Si algo impresiona en el mejor de los sentidos desde el principio hasta el final es la interacción de los actores con la escenografía a pesar de no ser excesiva ni el supuesto centro de atención. Un cubículo de paredes idénticas que llevan a los actores a sentir un sofoco constante por verse encerrados, angustia que llega hasta las butacas del teatro.
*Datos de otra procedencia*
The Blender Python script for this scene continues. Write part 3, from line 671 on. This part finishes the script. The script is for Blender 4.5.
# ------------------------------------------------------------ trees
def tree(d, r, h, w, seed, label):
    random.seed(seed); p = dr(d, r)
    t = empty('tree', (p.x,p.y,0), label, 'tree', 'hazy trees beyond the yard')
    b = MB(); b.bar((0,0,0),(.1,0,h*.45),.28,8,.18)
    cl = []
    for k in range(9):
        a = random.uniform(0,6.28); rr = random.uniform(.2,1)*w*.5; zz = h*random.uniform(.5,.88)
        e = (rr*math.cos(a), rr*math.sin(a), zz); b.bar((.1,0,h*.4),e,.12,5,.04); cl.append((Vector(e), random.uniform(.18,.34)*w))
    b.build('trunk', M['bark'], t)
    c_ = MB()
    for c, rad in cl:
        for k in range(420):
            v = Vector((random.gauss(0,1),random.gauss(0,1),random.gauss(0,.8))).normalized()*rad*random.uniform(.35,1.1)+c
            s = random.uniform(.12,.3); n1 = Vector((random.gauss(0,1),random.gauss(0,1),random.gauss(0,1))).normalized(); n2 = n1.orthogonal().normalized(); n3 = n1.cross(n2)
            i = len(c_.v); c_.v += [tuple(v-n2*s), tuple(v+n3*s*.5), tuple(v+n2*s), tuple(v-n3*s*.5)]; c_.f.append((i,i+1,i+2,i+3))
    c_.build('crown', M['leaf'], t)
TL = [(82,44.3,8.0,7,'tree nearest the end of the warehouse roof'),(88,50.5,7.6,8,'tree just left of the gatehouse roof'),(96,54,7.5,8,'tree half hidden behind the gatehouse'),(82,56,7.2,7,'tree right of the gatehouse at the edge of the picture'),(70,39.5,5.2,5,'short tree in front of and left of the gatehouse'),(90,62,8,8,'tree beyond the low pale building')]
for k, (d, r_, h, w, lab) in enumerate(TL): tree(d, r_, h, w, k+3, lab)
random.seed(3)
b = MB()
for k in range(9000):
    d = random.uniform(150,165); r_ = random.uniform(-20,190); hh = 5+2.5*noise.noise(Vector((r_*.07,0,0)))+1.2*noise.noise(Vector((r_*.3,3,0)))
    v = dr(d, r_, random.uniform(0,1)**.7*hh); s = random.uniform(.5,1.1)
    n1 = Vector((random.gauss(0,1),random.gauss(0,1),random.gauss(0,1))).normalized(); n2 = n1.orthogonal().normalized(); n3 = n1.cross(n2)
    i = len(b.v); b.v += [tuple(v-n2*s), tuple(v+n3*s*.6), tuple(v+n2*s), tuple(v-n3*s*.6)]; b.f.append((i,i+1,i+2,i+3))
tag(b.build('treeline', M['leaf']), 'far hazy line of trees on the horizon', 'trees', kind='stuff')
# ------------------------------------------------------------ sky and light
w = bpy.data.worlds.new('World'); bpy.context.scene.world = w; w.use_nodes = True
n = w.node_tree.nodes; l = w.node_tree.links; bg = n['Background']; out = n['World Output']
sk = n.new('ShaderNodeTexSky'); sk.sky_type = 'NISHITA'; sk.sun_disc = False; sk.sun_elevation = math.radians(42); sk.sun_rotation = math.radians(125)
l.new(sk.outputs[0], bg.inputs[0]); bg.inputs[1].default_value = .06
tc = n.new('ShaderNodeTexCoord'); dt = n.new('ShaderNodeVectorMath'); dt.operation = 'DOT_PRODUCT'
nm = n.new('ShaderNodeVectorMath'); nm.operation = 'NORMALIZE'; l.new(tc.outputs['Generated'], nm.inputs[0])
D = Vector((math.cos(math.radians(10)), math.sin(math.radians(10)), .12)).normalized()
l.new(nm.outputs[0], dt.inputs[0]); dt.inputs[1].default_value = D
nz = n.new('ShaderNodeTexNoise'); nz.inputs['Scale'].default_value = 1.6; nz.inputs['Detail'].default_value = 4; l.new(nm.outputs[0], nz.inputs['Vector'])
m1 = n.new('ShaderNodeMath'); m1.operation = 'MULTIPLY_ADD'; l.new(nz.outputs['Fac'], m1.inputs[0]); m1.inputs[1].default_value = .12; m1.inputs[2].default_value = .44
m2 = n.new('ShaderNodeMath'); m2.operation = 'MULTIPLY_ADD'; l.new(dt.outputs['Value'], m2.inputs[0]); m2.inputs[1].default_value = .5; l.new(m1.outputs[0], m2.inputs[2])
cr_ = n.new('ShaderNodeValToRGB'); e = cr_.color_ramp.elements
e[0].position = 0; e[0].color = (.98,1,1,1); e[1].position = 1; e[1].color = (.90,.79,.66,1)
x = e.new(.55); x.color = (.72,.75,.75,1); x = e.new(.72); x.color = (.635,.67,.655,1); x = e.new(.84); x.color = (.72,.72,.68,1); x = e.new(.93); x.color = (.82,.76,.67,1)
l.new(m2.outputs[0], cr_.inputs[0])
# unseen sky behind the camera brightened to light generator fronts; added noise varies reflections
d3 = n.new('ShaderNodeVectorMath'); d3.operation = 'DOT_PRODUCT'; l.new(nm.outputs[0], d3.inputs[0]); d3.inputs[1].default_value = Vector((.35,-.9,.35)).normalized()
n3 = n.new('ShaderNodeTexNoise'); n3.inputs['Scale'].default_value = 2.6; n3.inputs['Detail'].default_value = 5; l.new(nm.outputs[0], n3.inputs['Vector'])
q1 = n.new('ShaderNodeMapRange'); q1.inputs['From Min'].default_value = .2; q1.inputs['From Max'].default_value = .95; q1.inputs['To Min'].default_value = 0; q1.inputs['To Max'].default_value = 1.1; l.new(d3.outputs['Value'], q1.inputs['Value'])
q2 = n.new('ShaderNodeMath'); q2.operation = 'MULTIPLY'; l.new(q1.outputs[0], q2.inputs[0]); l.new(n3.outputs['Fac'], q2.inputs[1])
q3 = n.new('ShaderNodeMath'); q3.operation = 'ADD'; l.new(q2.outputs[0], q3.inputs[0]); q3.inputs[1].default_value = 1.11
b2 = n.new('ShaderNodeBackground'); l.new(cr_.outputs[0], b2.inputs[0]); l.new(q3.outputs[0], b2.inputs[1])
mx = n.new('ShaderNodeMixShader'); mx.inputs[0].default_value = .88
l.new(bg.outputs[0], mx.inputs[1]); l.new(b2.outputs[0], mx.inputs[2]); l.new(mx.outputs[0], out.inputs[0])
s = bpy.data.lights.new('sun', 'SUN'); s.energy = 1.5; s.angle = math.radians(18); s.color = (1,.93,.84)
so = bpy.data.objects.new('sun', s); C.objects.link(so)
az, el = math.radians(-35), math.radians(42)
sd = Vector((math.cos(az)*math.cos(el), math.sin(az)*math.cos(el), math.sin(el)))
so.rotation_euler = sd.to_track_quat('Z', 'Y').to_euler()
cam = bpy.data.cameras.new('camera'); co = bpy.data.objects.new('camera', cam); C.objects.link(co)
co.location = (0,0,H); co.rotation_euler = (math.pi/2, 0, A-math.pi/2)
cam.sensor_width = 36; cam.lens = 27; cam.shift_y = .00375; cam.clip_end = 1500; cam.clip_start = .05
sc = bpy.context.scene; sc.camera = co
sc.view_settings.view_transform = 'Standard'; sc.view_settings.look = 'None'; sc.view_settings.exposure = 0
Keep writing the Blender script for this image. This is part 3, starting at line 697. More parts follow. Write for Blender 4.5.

La obra de teatro de la que fuimos espectadores el domingo 22 de diciembre de 2024 a las 18:05 en el Teatro Principal de Alicante tuvo además un momento muy especial que nadie olvidará hasta que su cerebro lo permita. Nos encontrábamos dentro del clímax de la obra, cerca del final, cuando sabes que algo increíble está a punto de pasar, cuando tienes los nervios a flor de piel y no puedes despegar tus ojos de la historia que se posa en ese escenario. Ese clímax de absoluta concentración por parte de los actores que tienen que estar constantemente dentro de un personaje sin desconectar. Entonces, un móvil comienza a sonar una y otra vez, se detiene, vuelve a sonar, el público se desconcentra y comienza a sisear a la persona dueña del móvil, todos sabemos que nos estamos perdiendo una parte muy importante y, de repente, cuando los personajes estaban gritándose de rabia mientras se formaba un barullo entre el público, Fernando Tejero dice: “…Muy importante para el hombre, tan importante como que no suene un teléfono en una obra de teatro”. El teatro explotó en aplausos porque fue la clara representación de lo que son las artes escénicas, un nuevo día, una nueva obra que nunca será igual a la de ayer o a la de mañana. Un teatro que te enseña a adaptarte hasta a las circunstancias más complicadas. Porque la vida es como el teatro y a veces nos toca improvisar.